Saints responses to Hot-tempers & Provocation


#1

What habits, practices, words, or responses did Saints have for dealing with hot-tempered people and provocation?


#2

St. Francis de Sales whipped out his sword and fought them off at least once.

That’s probably not the type of thing you’re looking for though.


#3

Here are a couple different options:

St. Ambrose:

To avoid dissensions we should be ever on our guard, more especially with those who drive us to argue with them, with those who vex and irritate us, and who say things likely to excite us to anger. When we find ourselves in company with quarrelsome, eccentric individuals, people who openly and unblushingly say the most shocking things, difficult to put up with, we should take refuge in silence, and the wisest plan is not to reply to people whose behavior is so preposterous. Those who insult us and treat us contumeliously are anxious for a spiteful and sarcastic reply: the silence we then affect disheartens them, and they cannot avoid showing their vexation; they do all they can to provoke us and to elicit a reply, but the best way to baffle them is to say nothing, refuse to argue with them, and to leave them to chew the cud of their hasty anger. This method of bringing down their pride disarms them, and shows them plainly that we slight and despise them.
https://catholicsaints.info/saint-ambrose-of-milan/

St. Anthony Mary Claret:

Tell me, if you had a very dear brother who was so sick that he was delirious and in his fever insulted you and said every foul thing in the world to you, would you abandon him? I’m sure you wouldn’t. You’d feel all the more sorry for him and do everything you could for his recovery. Well, that’s the way I feel about sinners. The poor creatures are just delirious. That makes them all the more deserving of compassion. I can’t abandon them. I have to work for their salvation and pray to God for them, saying with Jesus Christ, "Father, forgive them, for they don’t know what they’re doing or saying.’'
http://www.saintsbooks.net/books/St.%20Anthony%20Mary%20Claret%20-%20The%20Autobiography%20of.pdf


#4

Padre Pio was known to have a hot temper himself.

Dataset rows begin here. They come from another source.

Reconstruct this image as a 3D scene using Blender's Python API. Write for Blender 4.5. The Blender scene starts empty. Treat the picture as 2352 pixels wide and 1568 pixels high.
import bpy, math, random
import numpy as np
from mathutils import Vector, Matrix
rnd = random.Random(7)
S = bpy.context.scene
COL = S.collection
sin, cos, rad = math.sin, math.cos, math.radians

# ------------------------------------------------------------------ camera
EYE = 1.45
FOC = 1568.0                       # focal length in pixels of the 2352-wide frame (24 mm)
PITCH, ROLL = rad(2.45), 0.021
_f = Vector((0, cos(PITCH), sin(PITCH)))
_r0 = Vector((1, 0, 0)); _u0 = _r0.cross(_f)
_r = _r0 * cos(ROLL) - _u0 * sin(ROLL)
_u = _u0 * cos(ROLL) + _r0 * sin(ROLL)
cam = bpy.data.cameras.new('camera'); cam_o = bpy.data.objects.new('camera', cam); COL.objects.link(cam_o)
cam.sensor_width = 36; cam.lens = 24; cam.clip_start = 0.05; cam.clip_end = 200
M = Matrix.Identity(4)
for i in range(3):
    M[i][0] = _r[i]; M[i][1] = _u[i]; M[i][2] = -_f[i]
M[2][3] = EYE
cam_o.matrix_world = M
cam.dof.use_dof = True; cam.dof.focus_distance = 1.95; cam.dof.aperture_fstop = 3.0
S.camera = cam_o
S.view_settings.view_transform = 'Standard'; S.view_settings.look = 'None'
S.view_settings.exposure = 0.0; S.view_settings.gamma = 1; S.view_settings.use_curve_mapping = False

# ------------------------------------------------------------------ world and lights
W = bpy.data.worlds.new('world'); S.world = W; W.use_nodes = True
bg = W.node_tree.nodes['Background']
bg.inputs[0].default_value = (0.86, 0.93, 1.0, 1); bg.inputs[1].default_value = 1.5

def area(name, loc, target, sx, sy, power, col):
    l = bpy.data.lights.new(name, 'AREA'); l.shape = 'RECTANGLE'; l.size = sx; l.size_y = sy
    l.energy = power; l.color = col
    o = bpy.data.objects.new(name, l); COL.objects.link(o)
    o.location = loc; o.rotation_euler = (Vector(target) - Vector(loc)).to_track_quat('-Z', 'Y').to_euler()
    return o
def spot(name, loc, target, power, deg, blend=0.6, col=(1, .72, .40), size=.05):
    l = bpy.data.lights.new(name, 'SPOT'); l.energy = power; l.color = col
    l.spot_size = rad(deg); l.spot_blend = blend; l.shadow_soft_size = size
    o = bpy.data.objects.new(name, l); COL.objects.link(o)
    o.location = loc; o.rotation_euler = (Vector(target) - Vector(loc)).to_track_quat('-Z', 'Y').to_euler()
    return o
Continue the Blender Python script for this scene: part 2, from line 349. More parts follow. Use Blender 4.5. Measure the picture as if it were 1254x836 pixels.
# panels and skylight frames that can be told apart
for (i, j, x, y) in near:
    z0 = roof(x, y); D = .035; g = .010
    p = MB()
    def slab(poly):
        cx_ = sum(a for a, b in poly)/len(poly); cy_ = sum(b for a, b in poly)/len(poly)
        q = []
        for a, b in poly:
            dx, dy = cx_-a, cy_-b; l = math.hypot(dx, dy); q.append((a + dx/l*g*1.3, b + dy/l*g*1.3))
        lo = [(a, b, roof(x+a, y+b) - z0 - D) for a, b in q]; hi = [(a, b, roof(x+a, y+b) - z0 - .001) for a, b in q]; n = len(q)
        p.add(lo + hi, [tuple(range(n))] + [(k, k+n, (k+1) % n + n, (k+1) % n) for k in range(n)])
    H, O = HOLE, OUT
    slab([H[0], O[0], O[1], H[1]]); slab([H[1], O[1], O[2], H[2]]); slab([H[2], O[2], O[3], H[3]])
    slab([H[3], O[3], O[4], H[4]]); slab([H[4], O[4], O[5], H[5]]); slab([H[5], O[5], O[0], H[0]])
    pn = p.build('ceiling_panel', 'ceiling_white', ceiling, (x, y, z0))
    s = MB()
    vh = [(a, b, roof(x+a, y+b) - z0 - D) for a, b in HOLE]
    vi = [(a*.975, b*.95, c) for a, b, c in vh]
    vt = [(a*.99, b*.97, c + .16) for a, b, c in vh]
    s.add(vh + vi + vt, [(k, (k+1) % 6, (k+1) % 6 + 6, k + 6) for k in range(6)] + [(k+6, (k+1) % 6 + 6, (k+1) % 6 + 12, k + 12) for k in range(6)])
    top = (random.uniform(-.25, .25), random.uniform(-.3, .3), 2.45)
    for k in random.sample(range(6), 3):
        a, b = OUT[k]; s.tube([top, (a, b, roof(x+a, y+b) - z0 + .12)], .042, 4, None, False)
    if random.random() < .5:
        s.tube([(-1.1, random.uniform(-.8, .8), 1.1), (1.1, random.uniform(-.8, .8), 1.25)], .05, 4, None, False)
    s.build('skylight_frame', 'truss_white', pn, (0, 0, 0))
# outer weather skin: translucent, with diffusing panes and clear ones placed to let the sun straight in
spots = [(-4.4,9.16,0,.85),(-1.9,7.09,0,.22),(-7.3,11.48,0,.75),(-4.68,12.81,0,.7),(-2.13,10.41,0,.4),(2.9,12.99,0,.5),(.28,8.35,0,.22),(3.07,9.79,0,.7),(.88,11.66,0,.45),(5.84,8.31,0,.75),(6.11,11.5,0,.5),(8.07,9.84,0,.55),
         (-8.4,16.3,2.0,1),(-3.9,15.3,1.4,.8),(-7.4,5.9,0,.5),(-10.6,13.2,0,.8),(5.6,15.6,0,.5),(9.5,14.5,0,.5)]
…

Saints had their flaws, but what makes them Saints is their devotion to God and doing God’s will.

Remember, they weren’t declared saints until they went to heaven and canonized by the Church.

Jim


#5

Most of the saints are remembered for some outstanding virtue or devotion which they practiced, but Jerome is frequently remembered for his bad temper! It is true that he had a very bad temper and could use a vitriolic pen, but his love for God and his son Jesus Christ was extraordinarily intense; anyone who taught error was an enemy of God and truth, and Saint Jerome went after him or her with his mighty and sometimes sarcastic pen.

Jerome was a strong, outspoken man. He had the virtues and the unpleasant fruits of being a fearless critic and all the usual moral problems of a man. He was, as someone has said, no admirer of moderation whether in virtue or against evil. He was swift to anger, but also swift to feel remorse, even more severe on his own shortcomings than on those of others. A pope is said to have remarked, on seeing a picture of Jerome striking his breast with a stone, “You do well to carry that stone, for without it the Church would never have canonized you”

Righteous anger is not a sin. Even Christ got angry. John 2:15


#6

Here’s what Mother Angelica (future saint?) said about St. Jerome:

“St. Jerome had a terrible temper. He would hit himself with a rock every time he lost his temper. I’d be dead as a doornail, with no ribs, if I did that.”